> Task statement
Select, from the material below, each line with "scene" in it.

> Records
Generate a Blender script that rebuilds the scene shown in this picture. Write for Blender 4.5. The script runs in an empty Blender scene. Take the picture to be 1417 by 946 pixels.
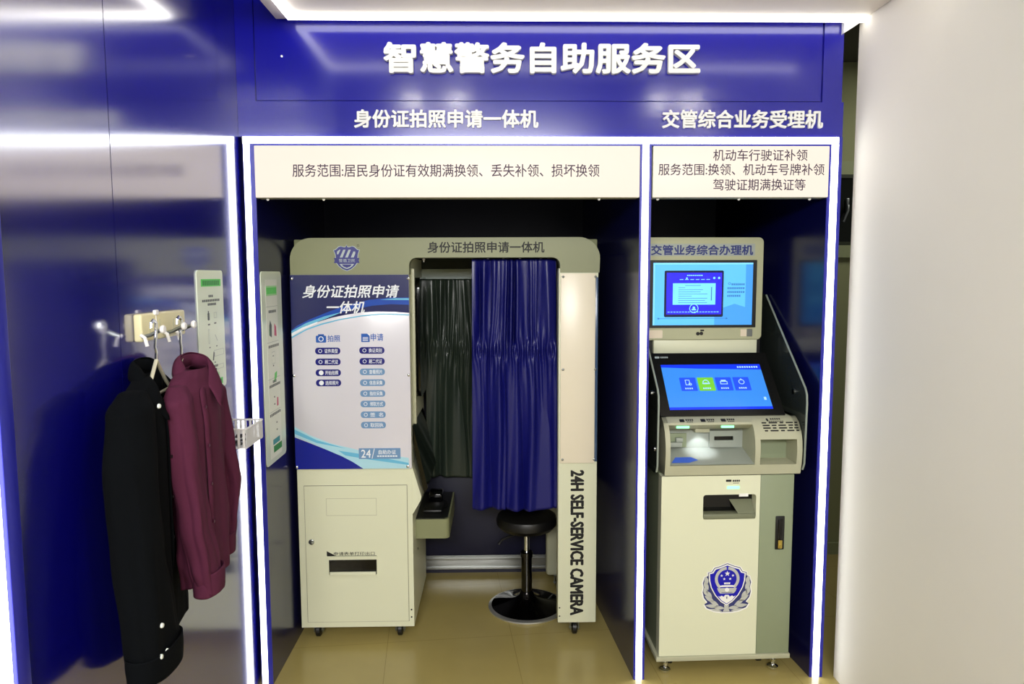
import bpy, bmesh, math, random
from mathutils import Vector, Matrix
random.seed(7)
SC = bpy.context.scene
COL = SC.collection
pi = math.pi

# ------------------------------------------------------------------ camera, world, lamps, exposure
CAM = (0.9693, -2.8453, 1.6716); PITCH, YAW, ROLL = 0.092705, 0.020751, -0.002897
def make_camera():
    cy, sy, cp, sp = math.cos(YAW), math.sin(YAW), math.cos(PITCH), math.sin(PITCH)
    f = Vector((sy*cp, cy*cp, -sp)); r = Vector((cy, -sy, 0)); u = r.cross(f)
    c, s = math.cos(ROLL), math.sin(ROLL)
    r2 = r*c + u*s; u2 = -r*s + u*c
    cd = bpy.data.cameras.new('camera'); co = bpy.data.objects.new('camera', cd); COL.objects.link(co)
    m = Matrix((( r2.x, u2.x, -f.x, CAM[0]), (r2.y, u2.y, -f.y, CAM[1]), (r2.z, u2.z, -f.z, CAM[2]), (0, 0, 0, 1)))
    co.matrix_world = m
    cd.sensor_fit = 'HORIZONTAL'; cd.sensor_width = 36.0; cd.lens = 36.0*1000.0/1417.0
    cd.clip_start = 0.02; cd.clip_end = 60
    SC.camera = co
make_camera()

w = bpy.data.worlds.new('world'); SC.world = w; w.use_nodes = True
bg = w.node_tree.nodes['Background']; bg.inputs[0].default_value = (0.95, 0.97, 1.0, 1); bg.inputs[1].default_value = 0.08

def area_light(name, loc, size, power, color=(1, 1, 1), aim=None):
    l = bpy.data.lights.new(name, 'AREA'); l.shape = 'RECTANGLE'; l.size, l.size_y = size; l.energy = power; l.color = color
    o = bpy.data.objects.new(name, l); COL.objects.link(o); o.location = loc
    if aim is not None:
        o.rotation_euler = (Vector(aim)-Vector(loc)).to_track_quat('-Z', 'Y').to_euler()
    return o
# the room's ceiling lamps behind the camera, then an added corridor fill
area_light('room_ceiling_lamp', (0.9, -4.5, 2.84), (1.8, 0.7), 190, (1.0, 0.985, 0.95), aim=(1.2, -0.6, 0.9))
area_light('room_ceiling_lamp', (0.9, -5.3, 2.84), (1.8, 1.0), 130, (1.0, 0.985, 0.95), aim=(1.3, -0.6, 1.0))
area_light('corridor_fill_light', (3.6, 0.6, 2.84), (1.2, 0.5), 12, (1.0, 0.97, 0.88))  # added fill that brightens the corridor gap, not a known lamp

SC.view_settings.view_transform = 'Standard'; SC.view_settings.look = 'None'
SC.view_settings.gamma = 1; SC.view_settings.use_curve_mapping = False
SC.view_settings.exposure = 0.0
LED_POWER = 7.0

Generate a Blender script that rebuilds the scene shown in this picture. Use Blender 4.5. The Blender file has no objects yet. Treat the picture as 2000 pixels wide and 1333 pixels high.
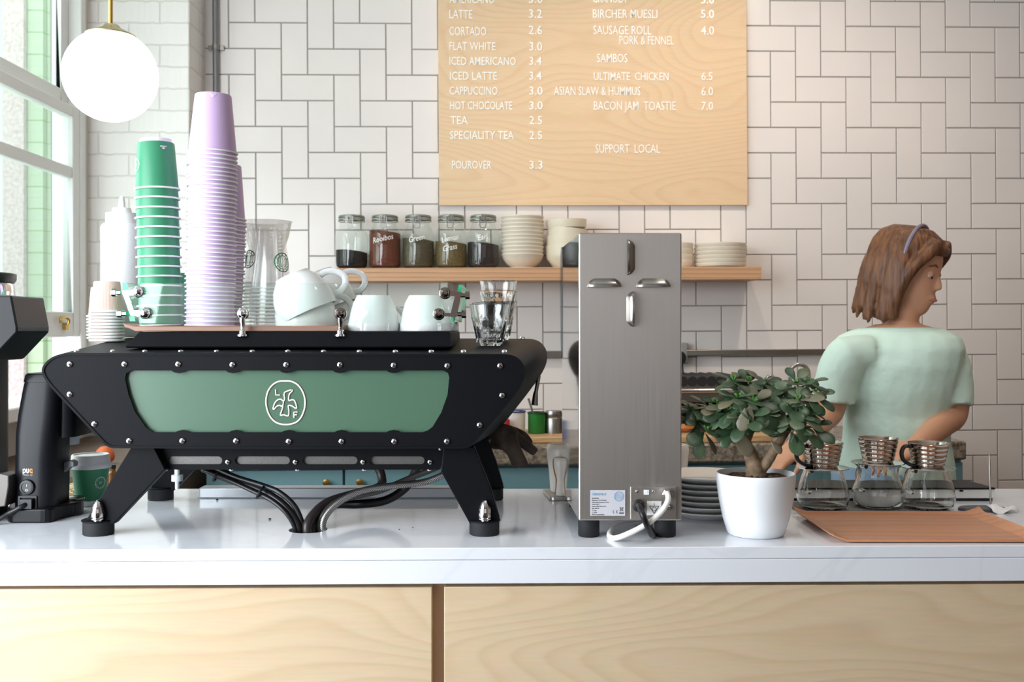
import bpy, bmesh, math, random
from mathutils import Vector, Matrix, Euler
random.seed(7)
C = bpy.context.scene.collection
PI = math.pi
sc = bpy.context.scene

# ------------------------------------------------------------------ camera, world, light, exposure
F = 2000.0; CX = 1000.0; HY = 640.0; CZ = 1.361
cam_data = bpy.data.cameras.new('camera')
cam_data.sensor_width = 36.0; cam_data.lens = 36.0
cam_data.shift_y = -(666.5 - HY) / 2000.0
cam_data.clip_start = 0.05
cam_data.dof.use_dof = True; cam_data.dof.focus_distance = 1.84; cam_data.dof.aperture_fstop = 11.0
cam = bpy.data.objects.new('camera', cam_data)
cam.location = (0, 0, CZ); cam.rotation_euler = (PI / 2, 0, 0)
C.objects.link(cam); sc.camera = cam
sc.view_settings.view_transform = 'Standard'; sc.view_settings.look = 'None'
sc.view_settings.gamma = 1.0; sc.view_settings.use_curve_mapping = False
sc.view_settings.exposure = -0.05
sc.cycles.use_denoising = True
sc.cycles.transparent_max_bounces = 96
sc.cycles.max_bounces = 10
sc.cycles.transmission_bounces = 12
sc.cycles.sample_clamp_indirect = 8.0

def lin(c):
    out = []
    for v in c[:3]:
        v = v / 255.0
        out.append(v / 12.92 if v <= 0.04045 else ((v + 0.055) / 1.055) ** 2.4)
    return tuple(out) + (1.0,)

world = bpy.data.worlds.new('world'); sc.world = world; world.use_nodes = True
bg = world.node_tree.nodes['Background']
bg.inputs[0].default_value = (0.93, 0.97, 1.0, 1); bg.inputs[1].default_value = 1.7

def area(name, loc, target, sx, sy, power, col=(1, 1, 1)):
    l = bpy.data.lights.new(name, 'AREA'); l.shape = 'RECTANGLE'; l.size = sx; l.size_y = sy
    l.energy = power; l.color = col
    o = bpy.data.objects.new(name, l); o.location = loc
    d = Vector(target) - Vector(loc); o.rotation_euler = d.to_track_quat('-Z', 'Y').to_euler()
    C.objects.link(o); return o
def spot(name, loc, target, power, ang, col=(1, .86, .7), rad=0.04, blend=.6):
    l = bpy.data.lights.new(name, 'SPOT'); l.energy = power; l.color = col
    l.spot_size = math.radians(ang); l.spot_blend = blend; l.shadow_soft_size = rad
    o = bpy.data.objects.new(name, l); o.location = loc
    d = Vector(target) - Vector(loc); o.rotation_euler = d.to_track_quat('-Z', 'Y').to_euler()
    C.objects.link(o); return o
# daylight through the shop windows on the left and behind the camera
area('daylight_side_window', (-1.72, 2.32, 1.95), (0.6, 2.9, 1.4), 1.1, 1.6, 42, (.95, .97, 1.0))
area('daylight_shopfront_left', (-1.62, 0.75, 1.4), (-0.1, 1.8, 0.85), 1.4, 1.8, 76, (.86, .93, 1.0))
area('daylight_shopfront', (0.6, -2.6, 1.9), (0.2, 2.5, 1.2), 3.0, 1.6, 9, (1.0, .98, 1.0))
area('daylight_outdoors', (-2.1, 3.3, 4.6), (-3.2, 4.2, 1.2), 1.6, 1.6, 150, (1, 1, 1))
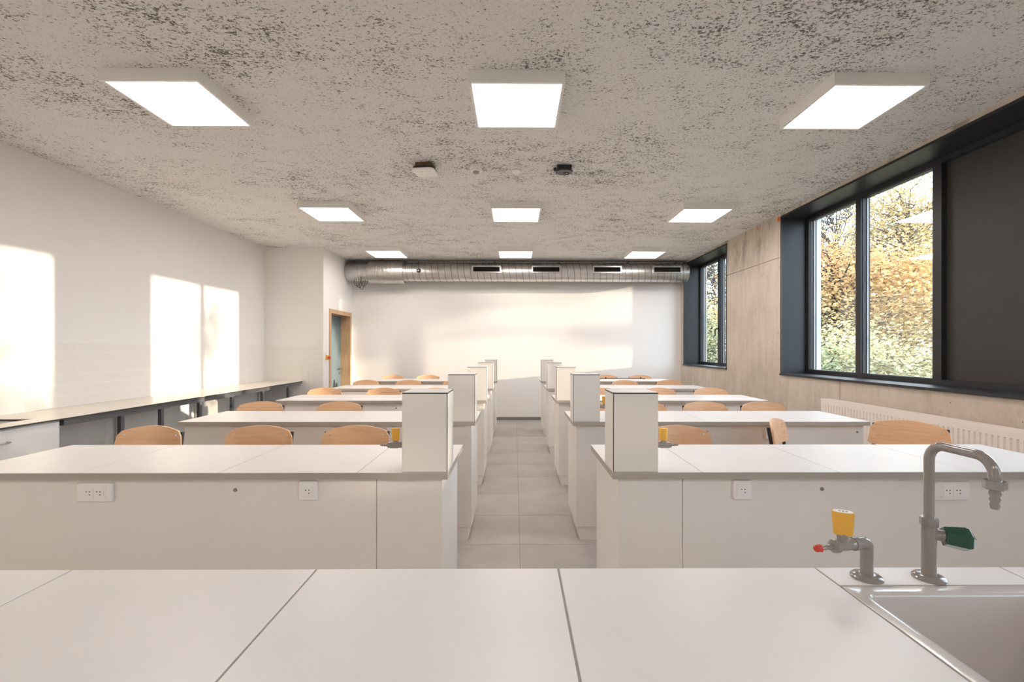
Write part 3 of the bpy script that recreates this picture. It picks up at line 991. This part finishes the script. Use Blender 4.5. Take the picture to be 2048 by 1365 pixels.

> Solution
Generate a Blender script that rebuilds the scene shown in this picture. Write for Blender 4.5. The script runs in an empty Blender scene. Take the picture to be 1417 by 946 pixels.
SC = bpy.context.scene
Generate a Blender script that rebuilds the scene shown in this picture. Use Blender 4.5. The Blender file has no objects yet. Treat the picture as 2000 pixels wide and 1333 pixels high.
C = bpy.context.scene.collection
sc = bpy.context.scene